Scripts that build scenes
----------------------------------------

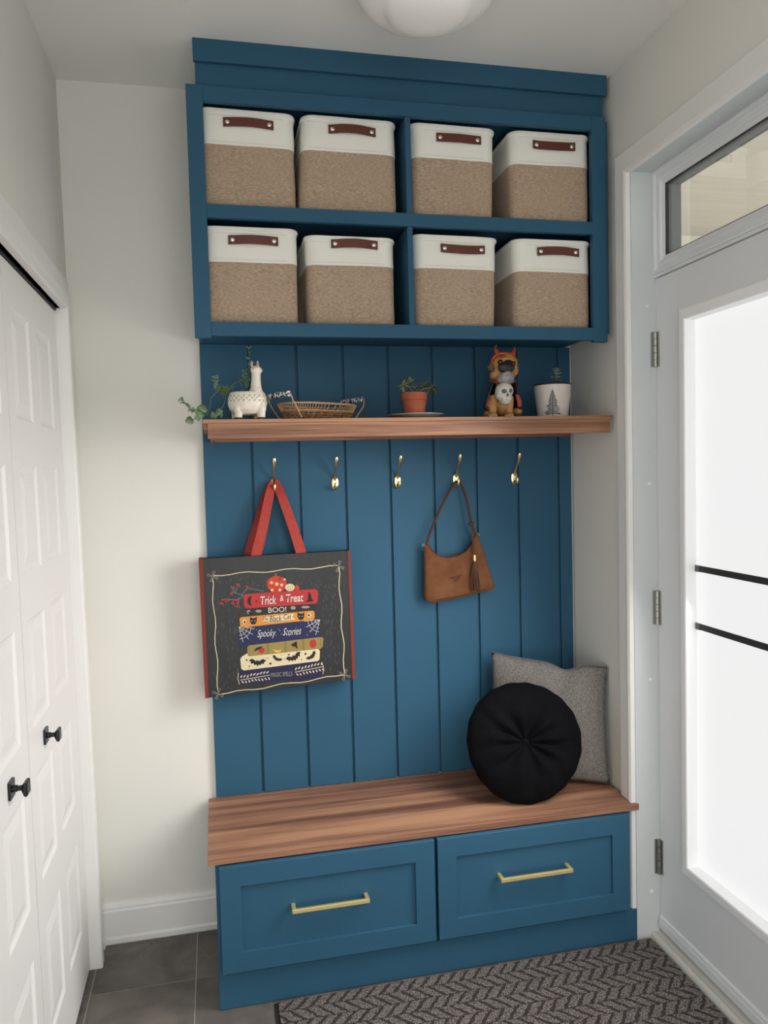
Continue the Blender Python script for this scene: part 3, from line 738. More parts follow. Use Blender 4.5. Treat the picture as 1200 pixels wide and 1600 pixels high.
ptext('Treat', 712, 374, 120, 56, -.06, C_WHITE, 5, .15, .012)
ptext('BOO!', 592, 456, 125, 36, -.06, C_WHITE, 5)
ptext('The', 508, 518, 38, 26, -.07, C_BLK, 6, .2)
ptext('Black', 580, 517, 86, 40, -.09, C_BLK, 6, .25)
ptext('Cat', 662, 504, 54, 36, -.09, C_BLK, 6, .25)
ptext('Spooky', 518, 626, 130, 66, -.07, C_WHITE, 5, .5, -.004)
ptext('Stories', 694, 606, 130, 50, -.07, C_WHITE, 5, .5, -.004)
ptext('MAGIC SPELLS', 622, 904, 150, 30, -.06, C_GREY, 5, .1)
# straps: two webbing handles over the hook
def ribbon(pts, wv, thick, name, m, parent):
    rings = []
    for (x, y, z), (wx, wy, wz) in zip(pts, wv):
        rings.append([(x - wx, y - wy, z - wz), (x + wx, y + wy, z + wz), (x + wx, y + wy + thick, z + wz), (x - wx, y - wy + thick, z - wz)])
    return obj(name, MB().loft(rings), m, parent)
hx, hz = .2216, 1.4655
def bez(ps, n):
    out = []
    for i in range(len(ps) - 1):
        p0, p1, p2, p3 = Vector(ps[max(i - 1, 0)]), Vector(ps[i]), Vector(ps[i + 1]), Vector(ps[min(i + 2, len(ps) - 1)])
        for k in range(n):
            t = k / n
            out.append(tuple(.5 * ((2 * p1) + (p2 - p0) * t + (2 * p0 - 5 * p1 + 4 * p2 - p3) * t * t + (3 * p1 - p0 - 3 * p2 + p3) * t ** 3)))
    out.append(tuple(ps[-1])); return out
front = bez([(.150, TY + .008, 1.20), (.152, TY + .008, 1.235), (.178, -.055, 1.33), (.203, -.036, 1.43), (.214, -.0235, 1.462), (.2216, -.0225, 1.471), (.230, -.0235, 1.462), (.245, -.040, 1.42), (.276, -.056, 1.32), (.298, TY + .008, 1.238), (.302, TY + .008, 1.20)], 5)
def wvec(pts, wmax, wmin, tilt):
    n = len(pts); out = []
    for i in range(n):
        a = Vector(pts[max(i - 1, 0)]); b = Vector(pts[min(i + 1, n - 1)]); t = (b - a).normalized()
        s = abs(i / (n - 1) - .5) * 2
        w = wmin + (wmax - wmin) * min(1, s * 1.4)
        nrm = Vector((t.z, 0, -t.x)); nrm.normalize()
        if nrm.x < 0: nrm = -nrm
        if abs(t.z) < .55: nrm = Vector((0, 0, 1)) * .4 + nrm * .6
        v = nrm * w; v.y = tilt * w; out.append(tuple(v))
    return out
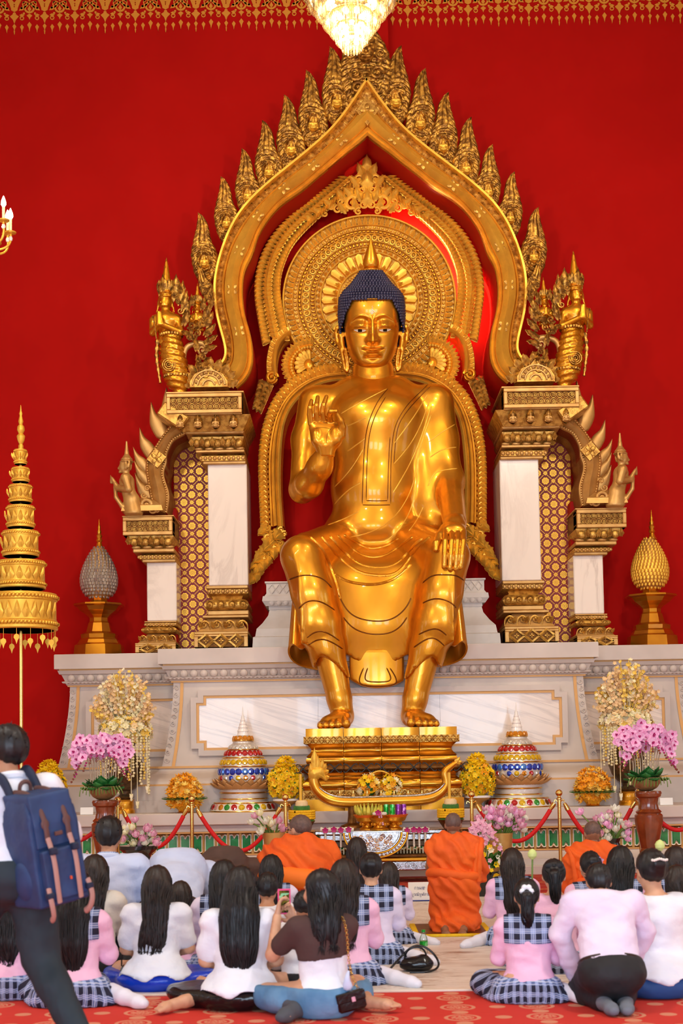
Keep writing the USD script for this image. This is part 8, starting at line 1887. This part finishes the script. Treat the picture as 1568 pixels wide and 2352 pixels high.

----------------------------------------

- **Written request**
The data above needs to be retyped exactly, with the images left out.

- **Output**
Continue the Blender Python script for this scene: part 3, from line 738. More parts follow. Use Blender 4.5. Treat the picture as 1200 pixels wide and 1600 pixels high.
ptext('Treat', 712, 374, 120, 56, -.06, C_WHITE, 5, .15, .012)
ptext('BOO!', 592, 456, 125, 36, -.06, C_WHITE, 5)
ptext('The', 508, 518, 38, 26, -.07, C_BLK, 6, .2)
ptext('Black', 580, 517, 86, 40, -.09, C_BLK, 6, .25)
ptext('Cat', 662, 504, 54, 36, -.09, C_BLK, 6, .25)
ptext('Spooky', 518, 626, 130, 66, -.07, C_WHITE, 5, .5, -.004)
ptext('Stories', 694, 606, 130, 50, -.07, C_WHITE, 5, .5, -.004)
ptext('MAGIC SPELLS', 622, 904, 150, 30, -.06, C_GREY, 5, .1)
# straps: two webbing handles over the hook
def ribbon(pts, wv, thick, name, m, parent):
    rings = []
    for (x, y, z), (wx, wy, wz) in zip(pts, wv):
        rings.append([(x - wx, y - wy, z - wz), (x + wx, y + wy, z + wz), (x + wx, y + wy + thick, z + wz), (x - wx, y - wy + thick, z - wz)])
    return obj(name, MB().loft(rings), m, parent)
hx, hz = .2216, 1.4655
def bez(ps, n):
    out = []
    for i in range(len(ps) - 1):
        p0, p1, p2, p3 = Vector(ps[max(i - 1, 0)]), Vector(ps[i]), Vector(ps[i + 1]), Vector(ps[min(i + 2, len(ps) - 1)])
        for k in range(n):
            t = k / n
            out.append(tuple(.5 * ((2 * p1) + (p2 - p0) * t + (2 * p0 - 5 * p1 + 4 * p2 - p3) * t * t + (3 * p1 - p0 - 3 * p2 + p3) * t ** 3)))
    out.append(tuple(ps[-1])); return out
front = bez([(.150, TY + .008, 1.20), (.152, TY + .008, 1.235), (.178, -.055, 1.33), (.203, -.036, 1.43), (.214, -.0235, 1.462), (.2216, -.0225, 1.471), (.230, -.0235, 1.462), (.245, -.040, 1.42), (.276, -.056, 1.32), (.298, TY + .008, 1.238), (.302, TY + .008, 1.20)], 5)
def wvec(pts, wmax, wmin, tilt):
    n = len(pts); out = []
    for i in range(n):
        a = Vector(pts[max(i - 1, 0)]); b = Vector(pts[min(i + 1, n - 1)]); t = (b - a).normalized()
        s = abs(i / (n - 1) - .5) * 2
        w = wmin + (wmax - wmin) * min(1, s * 1.4)
        nrm = Vector((t.z, 0, -t.x)); nrm.normalize()
        if nrm.x < 0: nrm = -nrm
        if abs(t.z) < .55: nrm = Vector((0, 0, 1)) * .4 + nrm * .6
        v = nrm * w; v.y = tilt * w; out.append(tuple(v))
    return out
Keep writing the USD script for this image. This is part 8, starting at line 1887. This part finishes the script. Treat the picture as 1568 pixels wide and 2352 pixels high.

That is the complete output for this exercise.